Aziende che lavorano nel settore agroalimentare: tipologie

Il settore agroalimentare è composto da imprese che si dedicano alla lavorazione e trasformazione di prodotti provenienti da attività primarie quali l’agricoltura, la zootecnica, la silvicoltura e la pesca, oppure, in seconda battuta, di semilavorati ottenuti come detto, per realizzare prodotti finiti da destinare, a fronte di un adeguato condizionamento/confezionamento, al mercato, e quindi al consumo, alimentare.
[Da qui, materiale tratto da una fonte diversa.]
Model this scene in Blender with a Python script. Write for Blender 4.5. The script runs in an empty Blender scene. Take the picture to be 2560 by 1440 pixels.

In base alla posizione di filiera possono essere considerate agroalimentari:

  • Industrie che preparano gli alimenti freschi, includendo le macellerie e le aziende che selezionano e impacchettano le verdure per la vendita al dettaglio;
  • Industrie di conserve, che trasformano gli alimenti freschi in prodotti a più lunga conservazione;
  • Industrie che producono ingredienti che servono a preparare gli alimenti, come macinati o sale da cucina;
  • Industrie che producono alimenti pronti da consumare, compresi gli alimenti surgelati che possono essere mangiati dopo essere stati riscaldati, come ad esempio le pizze conservate.